Per ragioni di coscienza, per ragioni di amicizia fraterna con qualcuno che ha già espresso la sua scelta, per le stesse ragioni inizialmente utilitaristiche di sfuggire alla cartolina precetto della R.S.I.: mille le motivazioni possibili, sfilacciate spesso, più o meno nobili e lucidamente meditate. Parimenti, ci saranno altri cattolici che resteranno a guardare; altri ancora, laici o presbiteri o religiosi, che non sapranno decidersi a violare l’ordine costituito, ancora altri che di quell’ordine si faranno convintamente paladini.

La difficile rielaborazione della Chiesa
Non è stato sicuramente facile, per la Chiesa dell’immediato dopoguerra – Chiesa, va ricordato, più di oggi avvezza a pensarsi come organismo coeso – rielaborare la propria traversata del ventennio mussoliniano e dei travagliati mesi della Resistenza. In ciascuna comunità, presso i campanili e le canoniche che spesso avevano accolto gli sbandati della grande dissoluzione dell’esercito all’indomani dell’8 settembre, ma spesso pure ospitato i primi nuclei di gruppi di resistenza (come nella canonica di Vado, nel bolognese, presso don Eolo Cattani), si piangono i morti della guerra e, insieme, si constata quanto la guerra abbia lacerato il tessuto comunitario.
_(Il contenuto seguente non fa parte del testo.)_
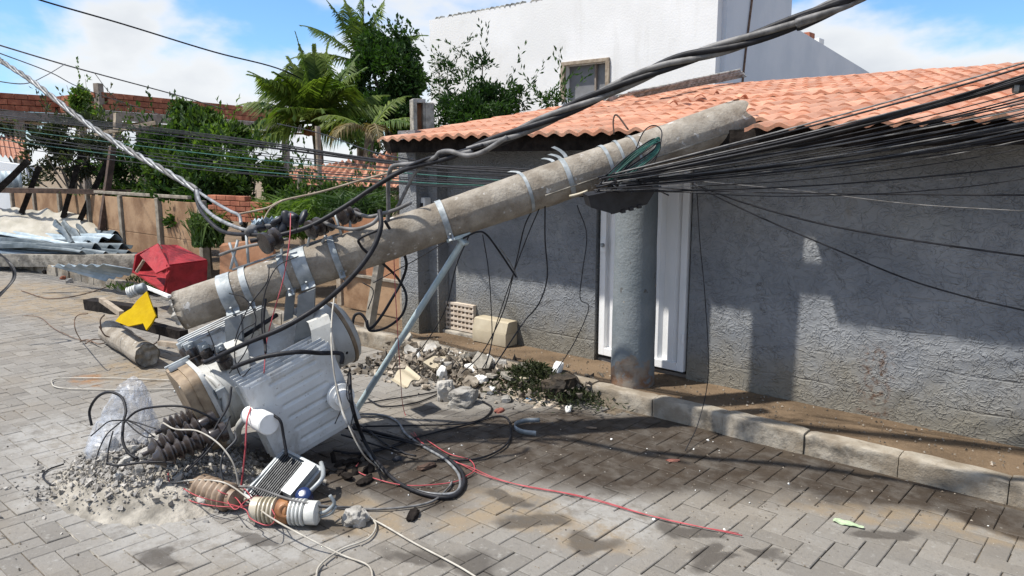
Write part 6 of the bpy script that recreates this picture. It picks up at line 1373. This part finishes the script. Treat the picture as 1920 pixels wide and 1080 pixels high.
chunk(668, 982, .05, 'single rough grey rock beside the end of the cream insulator', 'concrete', (1.1, 1, .95), sub=4)
chunk(372, 952, .035, 'pale angular stone by the tan insulator', 'concrete', (1.6, .7, .6))
chunk(178, 912, .02, 'pale blue white scrap in the gravel', 'foam')
chunk(836, 750, .085, 'upright pale rock of the pair below the debris heap', 'concrete', (.75, .8, 1.1), sub=4)
chunk(868, 758, .10, 'broad pale rock leaning on its taller neighbour', 'concrete', (1.3, .9, .75), sub=4)
# debris heap along the kerb
k0, k1 = G(665, 690), G(1080, 755)
m = MB()
def heap_at(u): return k0.lerp(k1, u)
for _ in range(1500):
    u = rnd(); p = heap_at(u) + Vector((0, 0, 0)); p = Vector((p.x, p.y, 0)) + Vector((ru(-.12, .12), random.gauss(.12, .16), 0)); 
    if p.y > YK + .3: continue
    hgt = .16 * math.exp(-((p.y - 4.12) / .22) ** 2) * (.5 + .5 * noise.noise(Vector((p.x * 2, 0, 0))) + .35); s_ = ru(.006, .016) if rnd() < .75 else ru(.016, .034)
    hgt = max(hgt, ZP * .9 if p.y > YK else 0); n = len(m.v); c = Vector((p.x, p.y, hgt * rnd() ** .3 + s_ * .4)); q = Matrix.Rotation(ru(0, 6), 3, Vector((ru(-1, 1), ru(-1, 1), ru(.1, 1))).normalized())
    m.v += [c + q @ Vector((v[0] * 1.5, v[1], v[2] * .7)) * s_ * ru(.7, 1.4) for v in ((1, 0, -.4), (-.5, .9, -.4), (-.5, -.9, -.4), (.4, .4, .7), (-.6, 0, .6))]
    m.f += [(n, n + 1, n + 3), (n + 1, n + 4, n + 3), (n + 1, n + 2, n + 4), (n + 2, n, n + 3), (n + 2, n + 3, n + 4), (n, n + 2, n + 1)]
m.grid(lambda u, v: (lambda p, y: (p.x, y, .13 * math.exp(-((y - 4.15) / .16) ** 2) * (1.0 if .04 < u < .96 else .2) * (.75 + .5 * noise.noise(Vector((p.x * 4, y * 6, 0)))) + .015 * noise.noise(Vector((p.x * 18, y * 18, 1))) - .01))(heap_at(u), 3.75 + .62 * v), 90, 24)
tag(m.build('debris', 'debris', None, False, heap_at(.5)), 'heap of broken plaster, tile and rubbish bits along the kerb', 'debris', None, 'stuff')
GD = 'pieces in the debris heap at the kerb'
for k in range(60):
    u = rnd() * .85; p = heap_at(u); p = Vector((p.x + ru(-.1, .1), 4.12 + random.gauss(0, .11), 0)); s_ = ru(.022, .06); p.z = .10 * math.exp(-((p.y - 4.15) / .18) ** 2) + s_ * .3
    if p.y > YK + .1: continue
    m = MB(); m.rock(p, s_, (1.5, 1, ru(.4, .9)), 2, .4); lab_mat = random.choice((('pale broken plaster lump in the debris heap at the kerb', 'concrete'), ('brown earthy lump in the debris heap at the kerb', 'debris'), ('white plaster flake in the debris heap at the kerb', 'foam'), ('brown earthy lump in the debris heap at the kerb', 'debris'), ('brown earthy lump in the debris heap at the kerb', 'debris')) )
    tag(m.build('plaster_lump', lab_mat[1], None, False, p), lab_mat[0], 'rubble chunk', GD)
for k in range(16):
    p = heap_at(.04 + .8 * k / 16 + ru(-.02, .02)); p = Vector((p.x, 4.10 + random.gauss(0, .10), 0)); p.z = .12 * math.exp(-((p.y - 4.15) / .18) ** 2) + .03
    Z_ = Vector((ru(-.6, .6), ru(-.9, .2), 1)).normalized(); A_, e1, e2 = basis(Z_, Vector((1, ru(-1, 1), 0)).normalized()); n_ = random.choice((5, 6, 7)); R_ = ru(.05, .095)
    m = MB(); m.prism([p + (e1 * math.cos(6.283 * q / n_) * 1.3 + e2 * math.sin(6.283 * q / n_)) * R_ * ru(.6, 1.1) for q in range(n_)], Z_, ru(.012, .03))
    tag(m.build('plaster_shard', random.choice(('concrete', 'concrete_dirty', 'concrete_dirty', 'beige', 'concrete', 'debris')), None, False, p), 'flat broken slab of plaster or tile jutting from the debris heap at the kerb', 'rubble chunk', 'broken slabs in the debris heap')
for k in range(26):      # back pile by the orange fence, seen between the hangers
    p = D(ru(470, 650), ru(585, 640), 6.4 + ru(-.3, .4)); p = Vector((p.x, p.y, ru(.05, .28))); s_ = ru(.03, .075); m = MB(); m.rock(p, s_, (1.3, 1, .8), 2, .4); tag(m.build('plaster_lump', random.choice(('concrete', 'debris', 'concrete', 'foam')), None, False, p), 'broken lump in the pile behind the transformer at the orange fence', 'rubble chunk', 'rubble pile behind the transformer')
bp = G(760, 722); cs = corr_sheet('beige_tile_piece', 'beige corrugated tile fragment lying in the debris by the brace', 'tile fragment', D(732, 712, 5.1) , D(764, 686, 5.25), D(790, 708, 5.1), D(758, 728, 4.95), 1.5, .014, 'beige', .008, nv=4)
m = MB(); p = G(1043, 715, .1); m.rock(Vector((p.x, p.y, .16)), .075, (.65, .6, 1.35), 3, .25, Matrix.Rotation(.15, 3, 'Y')); tag(m.build('white_bag', 'white', None, True, p), 'small knotted white plastic bag at the kerb end of the heap', 'plastic bag')
w0 = G(985, 745); w0 = Vector((w0.x, w0.y + .02, .03))
m = MB()
for k in range(3200):
    u, v = random.gauss(0, .26), random.gauss(0, .10); p = w0 + Vector((u, v + .10, 0)); p.z = .04 + .19 * math.exp(-(u / .3) ** 2 - (v / .14) ** 2) * rnd() ** .4
    leaf(m, p, Vector((random.gauss(0, 1), random.gauss(0, 1), random.gauss(.5, .6))), ru(.025, .06), .25)
tag(m.build('weed_heap', 'weed', None, False, w0), 'pulled dark weeds heaped on the debris by the kerb', 'weeds', None, 'stuff')
m = MB(); m.rock(w0 + Vector((.08, .12, .05)), .18, (1.9, .8, .75), 4, .5, Matrix.Identity(3)); tag(m.build('soil', 'soil', None, False, w0), 'dark wet clod of soil under the pulled weeds', 'soil', None, 'stuff')
chunk(915, 712, .045, 'square grey block in the middle of the debris heap', 'concrete', (1, 1, 1.1), h=.12)
chunk(990, 738, .05, 'crumpled cream sheet scrap on the pulled weeds', 'porcelain_cream', (1.5, .7, .35), 'scrap', 'scrap', h=.12)
chunk(992, 752, .022, 'bright blue plastic scrap in the debris', 'blue_scrap', (1.2, .7, .6), 'scrap', 'scrap')
chunk(955, 730, .05, 'faded red rag in the debris heap', 'cloth_red', (1.2, .8, .6), 'rag', 'rag', h=.06)
chunk(936, 772, .035, 'dull red crumpled scrap below the heap', 'cloth_red', (1.4, .8, .4), 'scrap', 'scrap')
chunk(922, 738, .045, 'white foam piece in front of the debris heap', 'foam', (1.1, .8, .8), 'foam', 'foam_piece')
chunk(950, 752, .05, 'flat pale block at the front of the debris heap', 'concrete', (1.5, .8, .5))
chunk(1012, 752, .04, 'ochre lump beside the blue scrap', 'porcelain_cream', (1.5, .8, .4))
chunk(1066, 771, .026, 'white ball of foam on the wet pavers', 'foam', (1, 1, 1), 'foam', 'foam_piece', rough=.15)
chunk(1040, 752, .02, 'white foam crumb at the end of the heap', 'foam', (1, 1, .8), 'foam', 'foam_piece')
chunk(1262, 865, .028, 'curled rusty scrap on the dark pavers', 'cloth_red', (1.6, .5, .3), 'scrap', 'scrap')
chunk(1108, 803, .02, 'small tan scrap on the wet pavers', 'porcelain_tan', (1.8, .5, .3), 'scrap', 'scrap')
chunk(745, 864, .02, 'black stub of pipe on the dark pavers', 'black_plastic', (1.4, .8, .8), 'scrap', 'scrap')
for (px, py, lab) in ((800, 878, 'thin rusty stick on the dark pavers'), (685, 905, 'charred wood block by the red wire loop'), (640, 885, 'charred wood piece beside the floodlight'), (655, 870, 'dark wood splinter behind the floodlight'), (775, 968, 'flat dark chip on the pale pavers')): chunk(px, py, .035, lab, 'timber_dark' if 'rusty' not in lab else 'rust', (1.8, .8, .5), 'wood scrap', 'wood_scrap')
for k in range(12):
    p = G(ru(610, 700), ru(860, 900)); m = MB(); m.rock(Vector((p.x, p.y, .015)), ru(.015, .035), (1.6, .8, .6), 1, .4); tag(m.build('charred_chip', 'timber_dark', None, False, p), 'charred chip on the dark pavers beside the floodlight', 'debris chip', 'charred chips beside the floodlight')
for k in range(44):
    px, py = random.choice(((ru(1130, 1350), ru(820, 930)), (ru(700, 1000), ru(800, 930)), (ru(1200, 1900), ru(830, 1000)), (ru(60, 300), ru(600, 720))))
    p = G(px, py); s_ = ru(.002, .009); m = MB(); m.rock(Vector((p.x, p.y, s_ * .5)), s_, (1.2, 1, .8), 1, .2); tag(m.build('white_pellet', 'foam' if px > 320 else 'concrete', None, False, p), 'tiny pale crumb scattered on the pavers', 'crumb', 'pale crumbs scattered on the street')
m = MB()
for k in range(900):
    px, py = random.choice(((ru(1200, 1900), ru(820, 980)), (ru(1000, 1600), ru(920, 1070)), (ru(600, 1100), ru(780, 1000)), (ru(0, 700), ru(850, 1079)), (ru(0, 330), ru(560, 850)), (ru(0, 330), ru(540, 620))))
    p = G(px, py); s_ = ru(.002, .007); n = len(m.v); c = Vector((p.x, p.y, s_ * .4)); a = ru(0, 6)
    m.v += [c + Vector((math.cos(a + t) * s_ * 1.4, math.sin(a + t) * s_, -s_ * .4)) for t in (0, 2.1, 4.2)] + [c + Vector((0, 0, s_ * .6))]; m.f += [(n, n + 1, n + 3), (n + 1, n + 2, n + 3), (n + 2, n, n + 3)]
for k in range(500):                            # crumbs on the pavement strip
    p = Vector((ru(-5.5, 1.0), ru(YK + .12, YW - .01), ZP + .006)); s_ = ru(.002, .008); n = len(m.v); a = ru(0, 6)
    m.v += [p + Vector((math.cos(a + t) * s_ * 1.4, math.sin(a + t) * s_, -.006)) for t in (0, 2.1, 4.2)] + [p + Vector((0, 0, s_ * .6))]; m.f += [(n, n + 1, n + 3), (n + 1, n + 2, n + 3), (n + 2, n, n + 3)]
tag(m.build('grit', 'debris', None, False, (0, 3, 0)), 'scattered grit on the pavers and pavement', 'grit', None, 'stuff')
m = MB(); A, B = G(1563, 975, .006), G(1620, 990, .006); ww = (B - A); nn_ = Vector((-ww.y, ww.x, 0)).normalized() * .035
m.grid(lambda u, v: A + ww * u + nn_ * (v - .5) * (1 + .5 * math.sin(u * 5)) + Vector((0, 0, .008 * noise.noise(Vector((u * 5, v * 4, 0))) + .004)), 12, 5, .002); tag(m.build('paper_scrap', 'paper_green', None, False, A), 'torn pale green paper strip at the edge of the wet patch', 'paper')
m = MB(); P = [G(px, py, .014) for px, py in ((1012, 789), (985, 790), (966, 796), (966, 804), (980, 811), (1005, 814))]; m.grid(lambda u, v: spline(P, 6)[min(int(u * 30), 30)] + Vector((0, 0, .03 * v - .01)), 30, 1, .003); tag(m.build('plastic_strip', 'galv', None, True, P[2]), 'curved grey plastic strip on the wet pavers', 'plastic strip')
chunk(1100, 690, .02, 'tiny green weed at the foot of the grey post', 'leaf_light', (1, 1, 1.2), 'weed', 'weed', h=.15)
for k, (px, py) in enumerate(((85, 513), (118, 524), (130, 530))): chunk(px, py, .05, ('mossy dark stone at the far kerb', 'dark red brick end at the far kerb', 'pale broken stone at the far kerb')[k], ('timber_dark', 'brick', 'concrete')[k], (1.1, .8, .8))
for (x0_, y0_) in ((230, 545), (262, 530), (290, 545)):
    p = G(x0_, y0_, .12); m = MB()
    for q in range(60): leaf(m, p + Vector((ru(-.2, .2), ru(-.1, .1), ru(0, .05))), Vector((ru(-1, 1), ru(-1, 1), 1)), ru(.04, .1), .25)
    tag(m.build('weeds', 'leaf_mid', None, False, p), 'small weeds at the kerb under the red box', 'weeds', 'weeds at the kerb under the red box')
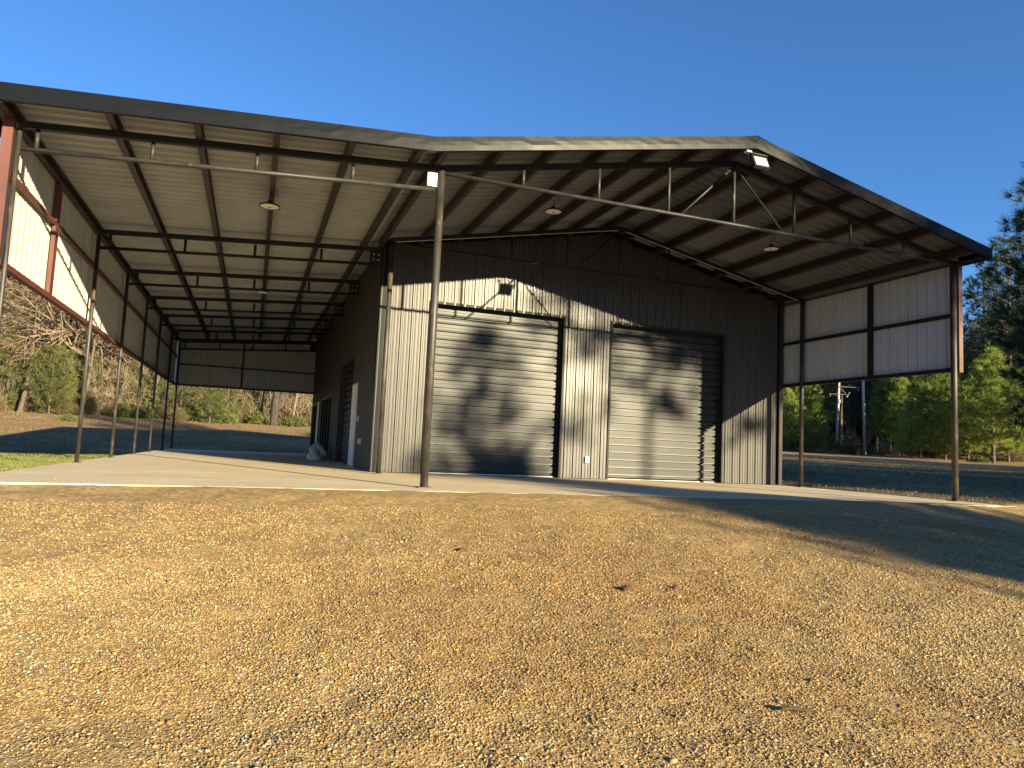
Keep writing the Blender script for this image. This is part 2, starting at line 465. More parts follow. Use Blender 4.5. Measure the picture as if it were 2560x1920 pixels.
# corner trims (folded angle)
def corner_trim(x, y, sx, z1):
    mb = MB()
    mb.box(x-.026 if sx < 0 else x-.10, x+.10 if sx < 0 else x+.026, y-.026, y-.021, .01, z1)
    if sx < 0: mb.box(x-.026, x-.021, y-.021, y+.13, .01, z1)
    else: mb.box(x+.021, x+.026, y-.021, y+.13, .01, z1)
    return mb.build('corner_trim', M['charcoal_trim'], B)
corner_trim(0, YW, -1, zt_main(0)-.1); corner_trim(W, YW, 1, zt_main(W)-.08)
# base trim + rake trim on the front wall
MB().beam((0,YW-.03,zt_main(0)-.12),(XP,YW-.03,zt_main(XP)-.12),.012,.11).beam((XP,YW-.031,zt_main(XP)-.12),(W,YW-.031,zt_main(W)-.12),.012,.11).build('rake_trim', M['charcoal_trim'], B)

# ---- roll-up doors
def curtain_profile(h):
    """(z, d): fine corrugation with a pair of deep grooves every 0.53 m"""
    pts = [(0,0)]; z = .02; k = 0
    while z < h-.05:
        ph = (k % 9)
        if ph % 3 == 0:
            pts += [(z-.006,0),(z-.002,-.05),(z+.026,-.05),(z+.034,.004)]
        else:
            pts += [(z,0),(z+.004,.017),(z+.034,.017),(z+.038,0)]
        z += .0588; k += 1
    pts.append((h,0)); return pts
def roll_door_front(a, b, h, yface):
    mb = MB(); pr = curtain_profile(h-.05)
    for (z0,d0),(z1,d1) in zip(pr, pr[1:]):
        mb.face([(a+.01,yface-d0,z0+.05),(b-.01,yface-d0,z0+.05),(b-.01,yface-d1,z1+.05),(a+.01,yface-d1,z1+.05)])
    d = mb.build('roll_up_door', M['door'], B)
    f = MB()
    y0, y1 = YW-.028, yface+.03
    f.box(a-.045,a,y0,y1,.012,h+.055); f.box(b,b+.045,y0,y1,.012,h+.055); f.box(a,b,y0,y1,h,h+.055)
    f.build('door_frame', M['black_steel'], d)
    for xa in (a, b-.06):
        MB().box(xa,xa+.06,yface-.045,yface-.025,.02,h-.02).build('door_track', M['black_steel'], d)
    MB().box(a+.01,b-.01,yface-.02,yface+.02,.008,.030 if a < 3 else .02).build('bottom_bar', M['galv'], d)
    return d
roll_door_front(*D1, DH, YW+.16); roll_door_front(*D2, DH, YW+.16)
# side roll-up door
a, b, h = RD; xf = .14
mb = MB(); pr = curtain_profile(h-.05)
for (z0,d0),(z1,d1) in zip(pr, pr[1:]):
    mb.face([(xf-d0,b-.01,z0+.05),(xf-d0,a+.01,z0+.05),(xf-d1,a+.01,z1+.05),(xf-d1,b-.01,z1+.05)])
d = mb.build('roll_up_door', M['door'], B)
f = MB(); f.box(-.03,xf+.03,a-.05,a,.012,h+.06); f.box(-.03,xf+.03,b,b+.05,.012,h+.06); f.box(-.03,xf+.03,a,b,h,h+.06)
f.build('door_frame', M['purlin'], d)
MB().box(xf-.02,xf+.02,a+.01,b-.01,.008,.055).build('bottom_bar', M['black_steel'], d)
# white walk door
a, b, h = WD
d = MB().box(.03,.07,a+.05,b-.05,.02,h-.05).build('walk_door', M['white'], B)
f = MB(); f.box(-.045,.09,a,a+.05,.012,h); f.box(-.045,.09,b-.05,b,.012,h); f.box(-.045,.09,a+.05,b-.05,h-.05,h)
f.build('door_frame', M['white'], d)
MB().lathe((.03,a+.13,.98), [(.0,-.065),(.026,-.06),(.028,-.04),(.012,-.03),(.012,0)], 12, (1,0,0)).build('door_handle', M['galv'], d)
# glazed sliding doors and far entrance door
def glazed(a, b, h, n, name, mat):
    f = MB(); w = .07
    f.box(-.035,.06,a,b,h-w,h); f.box(-.035,.06,a,b,.012,.10)
    for k in range(n+1):
        y = a + (b-a-w)*k/n
        f.box(-.035,.06,y,y+w,.10,h-w)
    d = f.build(name, mat, B)
    for k in range(n):
        y = a + (b-a-w)*k/n
        MB().box(.005,.02,y+w,y+(b-a-w)/n,.10,h-w).build('pane', M['glass'], d)
    return d
glazed(*SD, 4, 'sliding_glass_door', M['charcoal_trim'])
glazed(FD[0]+.5, FD[1], FD[2], 2, 'glass_door', M['charcoal_trim'])
MB().box(-.05,.05,FD[0],FD[0]+.5,.012,FD[2]).build('door_jamb', M['white'], B)
# outlet boxes and light switch
def wall_box(p, dx, dy, dz, name='outlet_box'):
    x, y, z = p
    o = MB().box(x-dx,x+dx,y-dy,y+dy,z-dz,z+dz).build(name, M['grey_plastic'], B)
    return o
o = wall_box((4.90,YW-.045,.44),.045,.022,.068)
MB().box(4.872,4.928,YW-.072,YW-.068,.40,.48).build('cover_flap', M['white'], o)
for y in (6.35, 6.55): wall_box((-.045,y,.62),.022,.045,.065)
wall_box((-.045,6.95,1.15),.02,.04,.065,'switch_box')

# ---- skirts : half-height wall sheets hung from the eaves
def lsk_top(s): return zt_lean(-5.4)-.20
SB = 2.57
XS = -5.43
mb = MB(); ribbed(mb, (XS,0,0), (0,1,0), (-1,0,0), (0,0,1), -.02, YB, lambda s: SB-.03, lambda s: zt_lean(XS)-.05)
mb.build('skirt_panel', [M['charcoal'], M['liner']], B)
XSr = W+.11
mb = MB(); ribbed(mb, (XSr,0,0), (0,1,0), (1,0,0), (0,0,1), -.02, YW+.35, lambda s: 2.50, lambda s: zt_main(XSr)-.05)
mb.build('skirt_panel', [M['charcoal'], M['liner_grey']], B)
mb = MB(); ribbed(mb, (XS,YB+.06,0), (1,0,0), (0,1,0), (0,0,1), 0.0, -XS, lambda s: SB-.03, lambda s: zt_lean(XS+s)-.05)
mb.build('skirt_panel', [M['charcoal'], M['liner']], B)
# girts
def girt(p0, p1, mat, w=.05, h=.085, up=(0,0,1)):
    return MB().beam(p0, p1, w, h, up).build('girt', M[mat], B)
girt((-5.385,-.0,SB),(-5.385,YB,SB),'primer', .075, .075)
girt((-5.39,.0,3.68),(-5.39,YB,3.68),'primer', .06, .075)
girt((W+.075,.0,2.54),(W+.075,YW-.03,2.54),'black_steel', .06, .075)
girt((W+.075,.0,3.615),(W+.075,YW-.03,3.615),'black_steel', .06, .075)
girt((-5.3,YB+.01,SB),(-.03,YB+.01,SB),'purlin', .06, .075)
girt((-5.3,YB+.01,3.40),(-.03,YB+.01,3.40),'purlin', .06, .06)
# upright channels carrying the skirts
def upright(x, y, z0, z1, dx, dy, mat):
    return MB().box(x-dx/2,x+dx/2,y-dy/2,y+dy/2,z0,z1).build('skirt_channel', M[mat], B)
upright(-5.405,-.045,SB-.05,zt_lean(-5.4)-.20,.115,.06,'primer')
upright(-5.375,2.28,SB+.04,3.64,.055,.16,'primer'); upright(-5.375,2.28,3.72,zt_lean(-5.4)-.24,.055,.16,'primer')
upright(W+.112,-.045,2.48,zt_main(W)-.215,.10,.05,'primer')
upright(W+.05,2.055,2.58,zt_main(W)-.23,.05,.12,'black_steel')
upright(-2.9,YB-.0,SB+.04,zt_lean(-2.9)-.24,.08,.05,'purlin')
upright(W-.03,4.82,.01,zt_main(W)-.2,.10,.05,'purlin')

# ------------------------------------------------------------------ slab
sl = MB()
front = [(-5.42,-.93),(-4.2,-.85),(-2.2,-.755),(0,-.745),(2.5,-.76),(6,-.90),(9.1,-1.05),(10.48,-1.08)]
top = [(x,y,0) for x, y in front] + [(10.48,YB+.1,0),(-5.42,YB+.1,0)]
sl.face(top)
for a, b in zip(top, top[1:]+top[:1]):
    sl.face([(a[0],a[1],-.14),(b[0],b[1],-.14),b,a])
slab = sl.build('concrete_slab', M['concrete']); tag(slab, 'pale concrete floor slab under the building and its canopies', 'slab', kind='structure')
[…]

In talune aree del Paese, specie nel cosiddetto “Triangolo rosso”, il regolamento di conti con collaborazionisti veri o presunti prolunga le violenze e le uccisioni, a parti invertite, anche nei mesi  seguenti la chiusura formale delle ostilità: un desiderio viscerale, arcaico, di giustizia sommaria che preceda i tempi lunghi dei tribunali e l’attesa deprecata amnistia del 22 giugno 1946, esplode in azioni vessatorie od omicide che colpiscono anche un discreto numero di preti, fino al noto caso del reggiano don Umberto Pessina.

Nelle diocesi dell’Emilia “rossa”, il buon governo complessivamente accreditato dalla storia al Partito di maggioranza non basta a disarmare gli spiriti di una Chiesa che si sente accerchiata. E mentre anche la memoria ufficiale della Resistenza tende a divenire monocromatica, quasi sia stata solo “rossa”, si intuisce – senza qui poter sviluppare oltre il discorso – come mai la chiesa abbia tanto faticato e tardato a riappropriarsi della propria, non indegna, storia di partecipazione a quella pagina resistenziale “luminosa e viva” – così definita nel 1975 da mons. Luigi Dardani, vescovo di Imola[2].

Alessandra Deoriti
Membro della redazione della rivista “Il Regno”.
Referente del gruppo Sostenere, Non Sopportare (EsseNonEsse) di Bologna, aderente alla Rete dei Viandanti


[1] Per questi aspetti, nell’area di Monte Sole, si veda ad es. Margherita Ianelli, Gli zappaterra. Una vita, Baldini-Castoldi, Milano 2002.
[2] Per una più compiuta articolazione del discorso, rinvio al mio saggio “Monte Sole dopo Monte Sole”, in A. Deoriti – G. Turbanti (a cura di), La Chiesa e la memoria divisa del Novecento, Pendragon, Bologna 2016, pp,.293- 351 e, ivi, alla testimonianza di don Giulio Malaguti, pp.353-360.

1 Commento su “DA QUALE RESISTENZA E’ NATA LA REPUBBLICA?”

  1. Come presidente dell’ANPI di Busseto condivido larga parte delle riflessioni contenute nell’articolo, che mi è stato segnalato dall’amico Mario Calidoni.
    Continuate su questa via di ricerca.